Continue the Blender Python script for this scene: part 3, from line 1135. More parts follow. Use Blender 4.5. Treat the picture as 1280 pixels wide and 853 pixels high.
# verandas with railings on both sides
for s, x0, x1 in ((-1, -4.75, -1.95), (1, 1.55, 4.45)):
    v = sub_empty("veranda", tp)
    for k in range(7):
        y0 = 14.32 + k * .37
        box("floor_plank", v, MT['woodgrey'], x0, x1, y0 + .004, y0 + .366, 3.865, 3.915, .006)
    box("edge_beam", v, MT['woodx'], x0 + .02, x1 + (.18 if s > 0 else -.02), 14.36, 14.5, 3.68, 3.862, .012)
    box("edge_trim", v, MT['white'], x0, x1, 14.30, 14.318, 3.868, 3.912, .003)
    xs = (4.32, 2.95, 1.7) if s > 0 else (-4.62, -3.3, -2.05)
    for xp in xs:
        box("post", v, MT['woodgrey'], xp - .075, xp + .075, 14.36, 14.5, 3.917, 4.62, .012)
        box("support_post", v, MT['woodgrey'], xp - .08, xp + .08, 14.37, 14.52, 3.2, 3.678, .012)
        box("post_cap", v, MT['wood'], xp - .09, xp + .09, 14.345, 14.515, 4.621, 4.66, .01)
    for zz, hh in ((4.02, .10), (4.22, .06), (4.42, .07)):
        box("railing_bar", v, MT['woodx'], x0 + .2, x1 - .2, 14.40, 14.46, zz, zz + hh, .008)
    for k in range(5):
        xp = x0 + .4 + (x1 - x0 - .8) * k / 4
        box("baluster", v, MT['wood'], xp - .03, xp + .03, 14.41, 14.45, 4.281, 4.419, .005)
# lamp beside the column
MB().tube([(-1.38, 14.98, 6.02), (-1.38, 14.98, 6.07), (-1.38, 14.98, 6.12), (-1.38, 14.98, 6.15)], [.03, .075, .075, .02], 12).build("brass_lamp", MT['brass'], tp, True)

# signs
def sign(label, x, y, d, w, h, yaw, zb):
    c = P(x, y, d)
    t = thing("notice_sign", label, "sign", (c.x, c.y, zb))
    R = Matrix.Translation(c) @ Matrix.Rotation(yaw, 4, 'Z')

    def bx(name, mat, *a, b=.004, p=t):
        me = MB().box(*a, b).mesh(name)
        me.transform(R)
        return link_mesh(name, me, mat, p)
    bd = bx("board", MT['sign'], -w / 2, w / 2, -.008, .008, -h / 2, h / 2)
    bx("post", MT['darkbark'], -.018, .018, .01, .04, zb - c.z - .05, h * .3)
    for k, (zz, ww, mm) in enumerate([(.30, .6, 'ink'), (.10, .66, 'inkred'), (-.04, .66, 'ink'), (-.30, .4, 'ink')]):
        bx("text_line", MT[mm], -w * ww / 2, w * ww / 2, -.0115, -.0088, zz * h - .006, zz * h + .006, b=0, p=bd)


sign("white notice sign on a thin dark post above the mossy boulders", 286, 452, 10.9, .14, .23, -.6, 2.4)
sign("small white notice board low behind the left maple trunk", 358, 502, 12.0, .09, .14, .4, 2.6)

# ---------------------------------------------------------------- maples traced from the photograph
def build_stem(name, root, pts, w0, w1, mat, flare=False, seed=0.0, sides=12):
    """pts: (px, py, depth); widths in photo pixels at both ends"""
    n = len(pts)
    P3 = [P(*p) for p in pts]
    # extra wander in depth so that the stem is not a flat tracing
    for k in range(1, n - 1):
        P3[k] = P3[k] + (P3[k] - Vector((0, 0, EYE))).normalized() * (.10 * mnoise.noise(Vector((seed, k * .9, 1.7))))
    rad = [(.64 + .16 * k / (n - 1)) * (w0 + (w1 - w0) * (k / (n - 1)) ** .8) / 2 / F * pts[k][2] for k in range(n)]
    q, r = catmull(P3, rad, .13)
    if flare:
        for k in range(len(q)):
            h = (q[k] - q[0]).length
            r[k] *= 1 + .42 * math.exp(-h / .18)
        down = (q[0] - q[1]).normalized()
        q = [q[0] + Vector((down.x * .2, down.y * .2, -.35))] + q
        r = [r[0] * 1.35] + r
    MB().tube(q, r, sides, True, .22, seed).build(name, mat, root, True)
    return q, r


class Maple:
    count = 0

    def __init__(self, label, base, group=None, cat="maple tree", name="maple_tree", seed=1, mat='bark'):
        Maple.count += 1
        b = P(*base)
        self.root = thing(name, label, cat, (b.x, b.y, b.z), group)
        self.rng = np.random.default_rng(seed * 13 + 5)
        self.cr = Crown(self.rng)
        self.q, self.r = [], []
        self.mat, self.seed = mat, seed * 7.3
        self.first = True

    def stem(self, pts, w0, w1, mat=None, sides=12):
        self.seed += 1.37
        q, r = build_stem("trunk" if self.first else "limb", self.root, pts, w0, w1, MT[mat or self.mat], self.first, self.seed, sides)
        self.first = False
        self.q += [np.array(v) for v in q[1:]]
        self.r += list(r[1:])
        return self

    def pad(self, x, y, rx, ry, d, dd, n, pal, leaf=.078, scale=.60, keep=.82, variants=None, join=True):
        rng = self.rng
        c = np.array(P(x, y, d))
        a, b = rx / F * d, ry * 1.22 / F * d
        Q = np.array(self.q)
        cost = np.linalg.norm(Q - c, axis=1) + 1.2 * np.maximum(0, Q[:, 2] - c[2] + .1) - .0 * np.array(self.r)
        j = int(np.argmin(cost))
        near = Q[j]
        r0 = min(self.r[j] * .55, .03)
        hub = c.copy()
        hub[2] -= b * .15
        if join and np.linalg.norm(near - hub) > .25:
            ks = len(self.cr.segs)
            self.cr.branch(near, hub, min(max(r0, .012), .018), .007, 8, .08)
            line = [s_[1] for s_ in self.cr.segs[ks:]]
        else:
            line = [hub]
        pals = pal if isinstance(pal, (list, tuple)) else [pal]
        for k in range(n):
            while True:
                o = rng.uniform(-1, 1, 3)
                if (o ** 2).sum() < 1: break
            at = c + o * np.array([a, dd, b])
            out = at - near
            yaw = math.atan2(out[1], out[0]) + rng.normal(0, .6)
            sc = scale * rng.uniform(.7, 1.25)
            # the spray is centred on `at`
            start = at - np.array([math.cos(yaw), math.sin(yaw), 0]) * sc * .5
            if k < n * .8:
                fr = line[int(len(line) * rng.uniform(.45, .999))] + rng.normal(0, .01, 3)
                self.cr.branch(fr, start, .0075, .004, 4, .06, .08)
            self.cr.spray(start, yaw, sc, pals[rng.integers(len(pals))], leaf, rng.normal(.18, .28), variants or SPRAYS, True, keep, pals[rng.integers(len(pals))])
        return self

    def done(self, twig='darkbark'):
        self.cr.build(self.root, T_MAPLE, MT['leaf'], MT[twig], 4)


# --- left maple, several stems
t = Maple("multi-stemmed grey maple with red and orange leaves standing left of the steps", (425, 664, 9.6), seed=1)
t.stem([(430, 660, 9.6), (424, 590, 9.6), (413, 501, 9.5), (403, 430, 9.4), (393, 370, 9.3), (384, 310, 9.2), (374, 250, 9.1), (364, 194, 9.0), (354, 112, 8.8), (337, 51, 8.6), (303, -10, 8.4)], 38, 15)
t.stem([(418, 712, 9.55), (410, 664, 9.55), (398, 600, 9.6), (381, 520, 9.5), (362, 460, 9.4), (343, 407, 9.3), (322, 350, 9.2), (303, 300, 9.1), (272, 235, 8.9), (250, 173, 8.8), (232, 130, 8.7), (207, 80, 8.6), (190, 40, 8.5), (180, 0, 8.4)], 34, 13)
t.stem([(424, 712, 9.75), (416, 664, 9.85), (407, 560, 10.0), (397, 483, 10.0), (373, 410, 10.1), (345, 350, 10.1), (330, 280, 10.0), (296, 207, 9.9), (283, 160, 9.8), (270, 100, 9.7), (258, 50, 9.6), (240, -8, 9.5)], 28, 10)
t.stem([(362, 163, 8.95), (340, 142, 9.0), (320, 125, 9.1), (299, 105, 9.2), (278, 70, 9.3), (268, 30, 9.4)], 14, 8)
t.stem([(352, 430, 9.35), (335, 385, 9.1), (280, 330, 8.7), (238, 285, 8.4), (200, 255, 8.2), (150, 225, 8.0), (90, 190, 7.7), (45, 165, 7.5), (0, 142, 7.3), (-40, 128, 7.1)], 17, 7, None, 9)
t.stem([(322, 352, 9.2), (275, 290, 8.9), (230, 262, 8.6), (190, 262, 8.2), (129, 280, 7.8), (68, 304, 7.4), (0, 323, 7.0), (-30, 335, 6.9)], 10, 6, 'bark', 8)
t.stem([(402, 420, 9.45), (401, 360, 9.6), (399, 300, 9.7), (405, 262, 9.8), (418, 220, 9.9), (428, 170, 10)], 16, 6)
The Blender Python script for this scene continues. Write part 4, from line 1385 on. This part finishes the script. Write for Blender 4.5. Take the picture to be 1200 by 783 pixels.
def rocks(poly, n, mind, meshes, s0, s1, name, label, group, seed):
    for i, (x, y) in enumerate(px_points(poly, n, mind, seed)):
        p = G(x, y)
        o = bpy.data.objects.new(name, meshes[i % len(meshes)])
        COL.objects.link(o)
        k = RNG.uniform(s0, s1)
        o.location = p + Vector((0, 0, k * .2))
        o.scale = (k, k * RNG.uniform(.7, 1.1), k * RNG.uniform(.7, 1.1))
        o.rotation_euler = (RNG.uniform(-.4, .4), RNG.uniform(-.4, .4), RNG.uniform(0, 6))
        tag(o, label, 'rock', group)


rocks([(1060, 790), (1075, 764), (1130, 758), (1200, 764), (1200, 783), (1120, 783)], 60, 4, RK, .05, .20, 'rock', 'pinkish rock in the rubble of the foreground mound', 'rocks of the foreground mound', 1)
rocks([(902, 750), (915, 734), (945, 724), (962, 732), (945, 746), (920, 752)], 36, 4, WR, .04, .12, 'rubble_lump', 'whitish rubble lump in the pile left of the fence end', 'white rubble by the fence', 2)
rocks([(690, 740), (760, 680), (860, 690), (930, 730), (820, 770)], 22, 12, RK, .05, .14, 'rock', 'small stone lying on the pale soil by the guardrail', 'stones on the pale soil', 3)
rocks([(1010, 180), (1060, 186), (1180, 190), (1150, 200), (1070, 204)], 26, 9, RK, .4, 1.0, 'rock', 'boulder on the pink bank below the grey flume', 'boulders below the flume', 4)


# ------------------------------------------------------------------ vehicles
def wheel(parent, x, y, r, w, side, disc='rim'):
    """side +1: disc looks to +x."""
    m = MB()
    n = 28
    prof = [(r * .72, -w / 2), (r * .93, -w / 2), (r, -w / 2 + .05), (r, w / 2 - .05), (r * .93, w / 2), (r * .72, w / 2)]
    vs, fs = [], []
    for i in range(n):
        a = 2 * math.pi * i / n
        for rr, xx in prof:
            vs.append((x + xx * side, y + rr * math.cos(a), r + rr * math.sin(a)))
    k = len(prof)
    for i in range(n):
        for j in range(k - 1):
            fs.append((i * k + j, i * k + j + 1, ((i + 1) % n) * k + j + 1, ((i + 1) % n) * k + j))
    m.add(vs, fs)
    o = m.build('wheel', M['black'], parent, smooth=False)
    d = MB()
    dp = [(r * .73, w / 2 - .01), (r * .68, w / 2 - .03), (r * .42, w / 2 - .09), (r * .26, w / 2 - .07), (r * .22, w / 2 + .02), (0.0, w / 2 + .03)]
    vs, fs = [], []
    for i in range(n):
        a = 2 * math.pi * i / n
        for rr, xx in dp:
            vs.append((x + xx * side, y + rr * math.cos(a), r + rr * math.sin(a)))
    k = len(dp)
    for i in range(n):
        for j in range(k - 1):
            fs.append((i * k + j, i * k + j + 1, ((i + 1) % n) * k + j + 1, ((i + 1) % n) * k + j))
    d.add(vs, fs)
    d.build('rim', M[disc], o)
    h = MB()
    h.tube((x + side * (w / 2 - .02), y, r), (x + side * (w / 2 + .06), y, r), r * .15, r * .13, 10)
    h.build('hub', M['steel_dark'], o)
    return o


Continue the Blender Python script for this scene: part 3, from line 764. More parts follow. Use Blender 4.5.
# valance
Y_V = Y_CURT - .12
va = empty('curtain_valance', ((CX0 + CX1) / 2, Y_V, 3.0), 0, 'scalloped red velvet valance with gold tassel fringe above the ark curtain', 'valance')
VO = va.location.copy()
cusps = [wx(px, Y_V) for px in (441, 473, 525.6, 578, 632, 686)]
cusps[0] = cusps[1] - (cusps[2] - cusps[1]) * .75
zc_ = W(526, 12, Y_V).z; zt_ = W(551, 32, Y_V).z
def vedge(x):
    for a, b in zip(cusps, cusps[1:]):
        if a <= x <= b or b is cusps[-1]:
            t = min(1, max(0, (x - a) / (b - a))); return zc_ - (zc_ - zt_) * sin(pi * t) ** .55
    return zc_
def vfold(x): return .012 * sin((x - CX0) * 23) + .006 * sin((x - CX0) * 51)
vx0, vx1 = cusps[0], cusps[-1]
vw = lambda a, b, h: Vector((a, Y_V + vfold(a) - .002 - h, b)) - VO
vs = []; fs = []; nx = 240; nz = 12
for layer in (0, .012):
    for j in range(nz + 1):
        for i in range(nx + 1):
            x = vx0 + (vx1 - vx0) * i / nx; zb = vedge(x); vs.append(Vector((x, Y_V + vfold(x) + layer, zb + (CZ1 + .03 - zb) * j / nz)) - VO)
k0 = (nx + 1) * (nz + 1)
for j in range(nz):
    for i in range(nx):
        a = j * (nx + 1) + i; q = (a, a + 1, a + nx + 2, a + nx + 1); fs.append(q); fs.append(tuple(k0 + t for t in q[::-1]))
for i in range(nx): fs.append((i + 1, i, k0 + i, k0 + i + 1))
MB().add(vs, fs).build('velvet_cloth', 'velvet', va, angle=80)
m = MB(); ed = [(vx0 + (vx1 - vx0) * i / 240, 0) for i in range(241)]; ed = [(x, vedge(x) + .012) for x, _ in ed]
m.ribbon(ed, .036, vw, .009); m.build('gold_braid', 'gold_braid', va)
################
Print only the run of lines that begins with the line containing "The Blender Python script for this scene continues." and ends with the line containing "the flume', 4)", both included, exactly as they read.

ANSWER TO THIS TASK >>
The Blender Python script for this scene continues. Write part 4, from line 1385 on. This part finishes the script. Write for Blender 4.5. Take the picture to be 1200 by 783 pixels.
def rocks(poly, n, mind, meshes, s0, s1, name, label, group, seed):
    for i, (x, y) in enumerate(px_points(poly, n, mind, seed)):
        p = G(x, y)
        o = bpy.data.objects.new(name, meshes[i % len(meshes)])
        COL.objects.link(o)
        k = RNG.uniform(s0, s1)
        o.location = p + Vector((0, 0, k * .2))
        o.scale = (k, k * RNG.uniform(.7, 1.1), k * RNG.uniform(.7, 1.1))
        o.rotation_euler = (RNG.uniform(-.4, .4), RNG.uniform(-.4, .4), RNG.uniform(0, 6))
        tag(o, label, 'rock', group)


rocks([(1060, 790), (1075, 764), (1130, 758), (1200, 764), (1200, 783), (1120, 783)], 60, 4, RK, .05, .20, 'rock', 'pinkish rock in the rubble of the foreground mound', 'rocks of the foreground mound', 1)
rocks([(902, 750), (915, 734), (945, 724), (962, 732), (945, 746), (920, 752)], 36, 4, WR, .04, .12, 'rubble_lump', 'whitish rubble lump in the pile left of the fence end', 'white rubble by the fence', 2)
rocks([(690, 740), (760, 680), (860, 690), (930, 730), (820, 770)], 22, 12, RK, .05, .14, 'rock', 'small stone lying on the pale soil by the guardrail', 'stones on the pale soil', 3)
rocks([(1010, 180), (1060, 186), (1180, 190), (1150, 200), (1070, 204)], 26, 9, RK, .4, 1.0, 'rock', 'boulder on the pink bank below the grey flume', 'boulders below the flume', 4)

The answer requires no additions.